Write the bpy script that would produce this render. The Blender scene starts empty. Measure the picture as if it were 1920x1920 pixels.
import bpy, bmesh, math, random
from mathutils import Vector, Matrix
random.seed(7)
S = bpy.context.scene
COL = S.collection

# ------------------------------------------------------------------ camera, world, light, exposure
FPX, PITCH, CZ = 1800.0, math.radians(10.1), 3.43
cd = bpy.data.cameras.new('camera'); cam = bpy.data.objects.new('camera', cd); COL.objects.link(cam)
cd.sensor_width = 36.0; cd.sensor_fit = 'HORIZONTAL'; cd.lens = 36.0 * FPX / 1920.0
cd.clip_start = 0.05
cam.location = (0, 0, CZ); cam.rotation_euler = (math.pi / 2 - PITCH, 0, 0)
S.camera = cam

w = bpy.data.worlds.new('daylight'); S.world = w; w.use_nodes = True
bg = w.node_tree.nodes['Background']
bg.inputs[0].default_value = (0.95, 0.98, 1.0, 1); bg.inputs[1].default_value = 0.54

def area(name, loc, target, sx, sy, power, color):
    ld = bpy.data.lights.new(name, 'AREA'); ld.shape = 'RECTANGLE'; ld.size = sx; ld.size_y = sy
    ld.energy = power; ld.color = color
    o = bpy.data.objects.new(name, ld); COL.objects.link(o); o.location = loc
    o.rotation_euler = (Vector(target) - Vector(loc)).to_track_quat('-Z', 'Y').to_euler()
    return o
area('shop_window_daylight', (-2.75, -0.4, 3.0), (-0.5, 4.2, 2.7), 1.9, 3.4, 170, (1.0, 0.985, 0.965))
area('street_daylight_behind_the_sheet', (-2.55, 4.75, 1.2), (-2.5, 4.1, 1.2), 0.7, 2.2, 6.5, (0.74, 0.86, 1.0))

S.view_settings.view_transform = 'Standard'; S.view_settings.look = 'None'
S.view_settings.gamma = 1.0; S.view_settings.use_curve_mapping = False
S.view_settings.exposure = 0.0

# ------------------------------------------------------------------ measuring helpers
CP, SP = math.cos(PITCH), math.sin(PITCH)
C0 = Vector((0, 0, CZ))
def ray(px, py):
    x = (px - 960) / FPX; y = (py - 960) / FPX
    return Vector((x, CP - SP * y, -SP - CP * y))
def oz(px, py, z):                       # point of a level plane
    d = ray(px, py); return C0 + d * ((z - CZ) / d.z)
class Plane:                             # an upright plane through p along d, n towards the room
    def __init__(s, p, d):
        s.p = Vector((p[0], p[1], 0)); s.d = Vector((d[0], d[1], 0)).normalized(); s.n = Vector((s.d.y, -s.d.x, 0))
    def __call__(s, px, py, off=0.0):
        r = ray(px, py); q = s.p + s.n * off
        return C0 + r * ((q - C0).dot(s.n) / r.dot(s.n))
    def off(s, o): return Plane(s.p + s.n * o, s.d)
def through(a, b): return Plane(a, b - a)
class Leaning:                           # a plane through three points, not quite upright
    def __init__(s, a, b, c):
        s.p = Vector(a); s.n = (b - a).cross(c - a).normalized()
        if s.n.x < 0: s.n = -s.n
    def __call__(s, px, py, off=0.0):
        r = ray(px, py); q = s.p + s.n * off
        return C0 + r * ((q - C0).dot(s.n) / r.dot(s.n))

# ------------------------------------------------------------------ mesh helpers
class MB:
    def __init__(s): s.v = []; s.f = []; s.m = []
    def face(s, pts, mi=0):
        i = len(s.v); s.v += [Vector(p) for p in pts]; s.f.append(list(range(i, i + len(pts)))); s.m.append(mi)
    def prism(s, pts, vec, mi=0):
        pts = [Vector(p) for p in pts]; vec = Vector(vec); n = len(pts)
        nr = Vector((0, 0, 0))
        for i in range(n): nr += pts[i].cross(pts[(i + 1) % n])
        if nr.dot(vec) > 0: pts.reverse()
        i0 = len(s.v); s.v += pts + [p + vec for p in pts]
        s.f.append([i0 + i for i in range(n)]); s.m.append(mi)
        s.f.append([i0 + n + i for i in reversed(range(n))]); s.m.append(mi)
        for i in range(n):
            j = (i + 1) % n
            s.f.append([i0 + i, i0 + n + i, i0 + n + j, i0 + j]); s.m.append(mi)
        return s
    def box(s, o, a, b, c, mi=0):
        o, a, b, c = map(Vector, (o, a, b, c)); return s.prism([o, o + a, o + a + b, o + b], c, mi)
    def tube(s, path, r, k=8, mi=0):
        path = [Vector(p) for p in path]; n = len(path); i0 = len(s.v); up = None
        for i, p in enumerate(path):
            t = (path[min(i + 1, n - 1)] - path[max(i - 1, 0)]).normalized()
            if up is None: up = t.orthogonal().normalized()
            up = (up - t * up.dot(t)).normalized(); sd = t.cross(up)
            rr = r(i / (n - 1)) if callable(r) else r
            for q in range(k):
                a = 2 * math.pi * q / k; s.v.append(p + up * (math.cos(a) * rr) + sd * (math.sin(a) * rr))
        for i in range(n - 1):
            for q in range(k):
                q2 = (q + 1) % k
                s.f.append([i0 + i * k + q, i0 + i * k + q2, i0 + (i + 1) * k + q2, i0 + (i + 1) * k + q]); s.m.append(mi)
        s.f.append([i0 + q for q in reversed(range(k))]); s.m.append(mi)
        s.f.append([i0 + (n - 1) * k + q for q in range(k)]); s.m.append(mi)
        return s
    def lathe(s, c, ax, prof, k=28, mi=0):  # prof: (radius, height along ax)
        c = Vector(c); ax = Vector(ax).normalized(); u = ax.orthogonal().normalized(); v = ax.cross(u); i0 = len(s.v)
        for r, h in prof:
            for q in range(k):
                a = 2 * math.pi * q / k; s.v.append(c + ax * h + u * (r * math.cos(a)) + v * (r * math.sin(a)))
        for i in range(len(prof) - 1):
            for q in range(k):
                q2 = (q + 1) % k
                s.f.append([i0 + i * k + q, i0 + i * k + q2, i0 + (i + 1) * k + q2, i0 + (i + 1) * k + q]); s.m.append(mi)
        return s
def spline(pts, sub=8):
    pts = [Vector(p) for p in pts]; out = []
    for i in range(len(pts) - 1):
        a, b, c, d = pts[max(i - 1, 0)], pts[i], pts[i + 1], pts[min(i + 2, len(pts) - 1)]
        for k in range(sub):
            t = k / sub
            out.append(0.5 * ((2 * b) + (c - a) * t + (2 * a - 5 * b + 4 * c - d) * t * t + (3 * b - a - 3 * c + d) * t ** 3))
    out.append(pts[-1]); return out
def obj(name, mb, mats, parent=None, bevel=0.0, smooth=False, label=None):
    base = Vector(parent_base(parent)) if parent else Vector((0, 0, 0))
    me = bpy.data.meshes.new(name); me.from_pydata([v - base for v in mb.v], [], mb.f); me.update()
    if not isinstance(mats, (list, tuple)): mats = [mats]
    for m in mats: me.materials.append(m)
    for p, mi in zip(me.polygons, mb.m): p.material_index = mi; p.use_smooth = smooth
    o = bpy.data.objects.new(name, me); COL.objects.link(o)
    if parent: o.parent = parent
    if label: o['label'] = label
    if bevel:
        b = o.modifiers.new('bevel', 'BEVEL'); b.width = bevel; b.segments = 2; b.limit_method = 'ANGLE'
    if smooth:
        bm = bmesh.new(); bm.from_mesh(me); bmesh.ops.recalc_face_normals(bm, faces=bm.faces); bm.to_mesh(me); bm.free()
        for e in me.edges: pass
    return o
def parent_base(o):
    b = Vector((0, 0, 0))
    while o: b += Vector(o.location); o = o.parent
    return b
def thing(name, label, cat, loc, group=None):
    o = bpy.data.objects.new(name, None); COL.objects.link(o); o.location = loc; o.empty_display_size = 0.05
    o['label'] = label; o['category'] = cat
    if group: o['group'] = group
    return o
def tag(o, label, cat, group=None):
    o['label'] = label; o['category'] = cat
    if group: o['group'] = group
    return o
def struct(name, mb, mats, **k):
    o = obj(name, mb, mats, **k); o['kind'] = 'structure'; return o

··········

*Required work*: Word for word, quote the lines of the material from the first line through the line with "bg.inputs[0].default_value = (0.95, 0.98, 1.0, 1);", both ends included.

*Written response*:
Write the bpy script that would produce this render. The Blender scene starts empty. Measure the picture as if it were 1920x1920 pixels.
import bpy, bmesh, math, random
from mathutils import Vector, Matrix
random.seed(7)
S = bpy.context.scene
COL = S.collection

# ------------------------------------------------------------------ camera, world, light, exposure
FPX, PITCH, CZ = 1800.0, math.radians(10.1), 3.43
cd = bpy.data.cameras.new('camera'); cam = bpy.data.objects.new('camera', cd); COL.objects.link(cam)
cd.sensor_width = 36.0; cd.sensor_fit = 'HORIZONTAL'; cd.lens = 36.0 * FPX / 1920.0
cd.clip_start = 0.05
cam.location = (0, 0, CZ); cam.rotation_euler = (math.pi / 2 - PITCH, 0, 0)
S.camera = cam

w = bpy.data.worlds.new('daylight'); S.world = w; w.use_nodes = True
bg = w.node_tree.nodes['Background']
bg.inputs[0].default_value = (0.95, 0.98, 1.0, 1); bg.inputs[1].default_value = 0.54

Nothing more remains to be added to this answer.